Shinchō Kōki d'Ōta Gyūichi
Il s'agit d'une source essentielle sur la vie d'Oda Nobunaga. Une traduction anglaise complète, intitulée The Chronicle of Lord Nobunaga, a été réalisée par J.S.A. Elisonas et J.P. Lamers (Brill, 2011).
Oda Nobunaga, de Charles-Pierre Serain (Éditions Centon, 2013)
L'auteur y dépeint Nobunaga comme un stratège innovant, déterminé à unifier le pays pour instaurer la paix, malgré les guerres intestines qui le déchiraient.
Oda Nobunaga: Japan’s First Great Unifier, de Stephen Turnbull (Osprey Publishing, 2012)
Une biographie détaillée du daimyō et de ses conquêtes militaires.
Japonius Tyrannus: The Japanese Warlord Oda Nobunaga Reconsidered de Jeroen Pieter Lamers (Hotei Publishing, 2000)
Étudie l’image de Nobunaga comme tyran et réformateur.
Hideyoshi de Mary Elizabeth Berry (Harvard University Press, 1982)
Bien que centré sur Hideyoshi, ce livre analyse aussi Nobunaga et son influence.
Deus Destroyed: The Image of Christianity in Early Modern Japan de George Elison (Harvard University Press, 1988)
Explique les relations entre Nobunaga et les missionnaires chrétiens.
Giving Up the Gun: Japan’s Reversion to the Sword, 1543–1879 de Noël Perrin (David R. Godine, 1979)
Analyse l'utilisation des arquebuses sous Nobunaga et leur suppression sous les Tokugawa.
Bansenshūkai (萬川集海)
Compilations des connaissances des shinobi d’Iga et Kōga, bien que postérieures à l’époque de Nobunaga, elles font référence à l’histoire des shinobi au XVIe siècle.
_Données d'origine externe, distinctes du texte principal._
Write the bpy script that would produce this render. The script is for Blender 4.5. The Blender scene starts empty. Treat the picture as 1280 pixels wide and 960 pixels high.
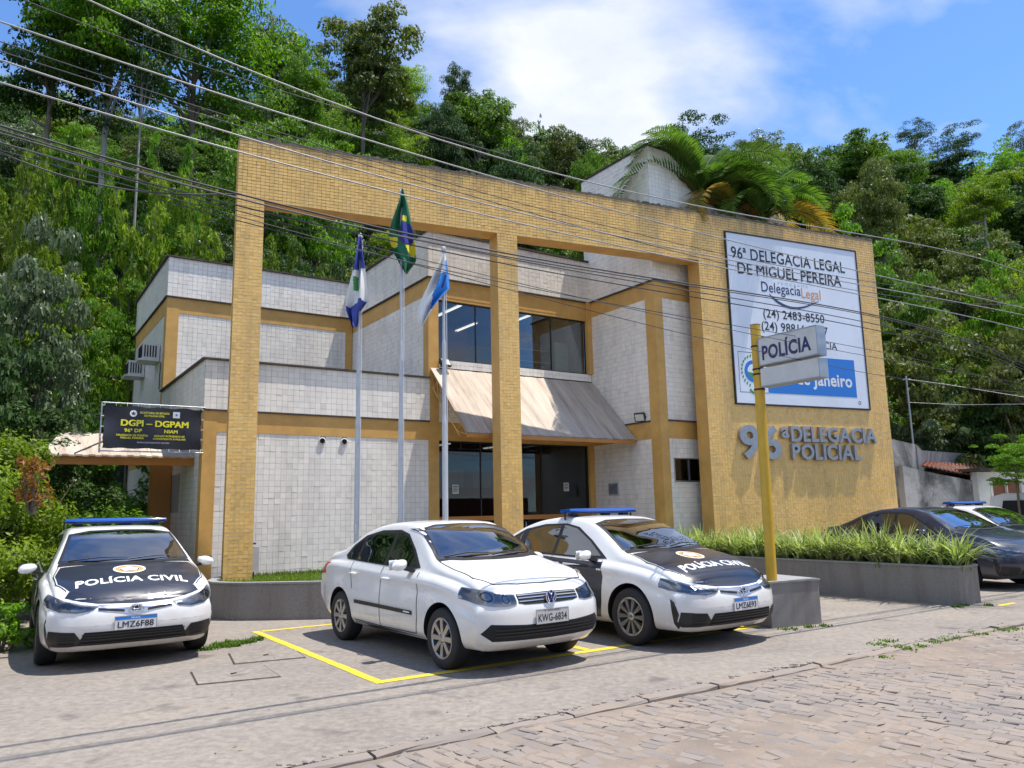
import bpy, bmesh, math, random
import numpy as np
from mathutils import Vector, Matrix
from mathutils.bvhtree import BVHTree

random.seed(11)
RNG = np.random.default_rng(7)
SC = bpy.context.scene
R = math.radians

# ------------------------------------------------------------------ camera, sky, sun, exposure
cam_data = bpy.data.cameras.new("camera")
cam = bpy.data.objects.new("camera", cam_data)
SC.collection.objects.link(cam)
SC.camera = cam
FPX, PITCH, ROLL, EYE = 973.6, R(9.277), R(-1.169), 1.55
cam_data.sensor_width = 36.0
cam_data.lens = FPX / 1280.0 * 36.0
cam_data.clip_start = 0.05
cam_data.clip_end = 3000.0
fw = Vector((0, math.cos(PITCH), math.sin(PITCH)))
up0 = Vector((0, -math.sin(PITCH), math.cos(PITCH)))
rt0 = Vector((1, 0, 0))
rt = math.cos(ROLL) * rt0 + math.sin(ROLL) * up0
up = -math.sin(ROLL) * rt0 + math.cos(ROLL) * up0
mw = Matrix((rt, up, -fw)).transposed().to_4x4()
mw.translation = Vector((0, 0, EYE))
cam.matrix_world = mw

# street directions: E1 runs along the building and the kerb, E2 runs away from the street
E1 = Vector((math.sin(R(56.27)), math.cos(R(56.27)), 0))
E2 = Vector((-E1.y, E1.x, 0))
G1 = Vector((math.sin(R(66.10)), math.cos(R(66.10)), 0))
G2 = Vector((-G1.y, G1.x, 0))
A0 = Vector((-5.65, 14.18, 0))       # front left corner of the building
F0 = Vector((-4.849, 13.204, 0))     # front left corner of the tiled portal

sun_dir = (0.27 * E1 - 0.155 * E2 + Vector((0, 0, 1))).normalized()
sun_el = math.asin(sun_dir.z)
sun_az = math.atan2(sun_dir.x, sun_dir.y)
world = bpy.data.worlds.new("World")
SC.world = world
world.use_nodes = True
wn, wl = world.node_tree.nodes, world.node_tree.links
wn.clear()
w_out = wn.new("ShaderNodeOutputWorld")
w_bg = wn.new("ShaderNodeBackground")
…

(1) Les premières arquebuses furent introduites par des marchands portugais échoués sur l’île de Tanegashima. Très vite, les artisans japonais maîtrisèrent leur fabrication et commencèrent à les produire en grande quantité. Grâce à leur production en masse et à leur intégration dans les tactiques militaires, les arquebuses accélérèrent la fin de l’époque des combats purement basés sur le bushidō et le duel individuel. Elles jouèrent un rôle clé dans l’unification du Japon et furent largement utilisées jusqu’à l’instauration du shogunat Tokugawa, qui limita ensuite leur usage pour préserver l’ordre féodal.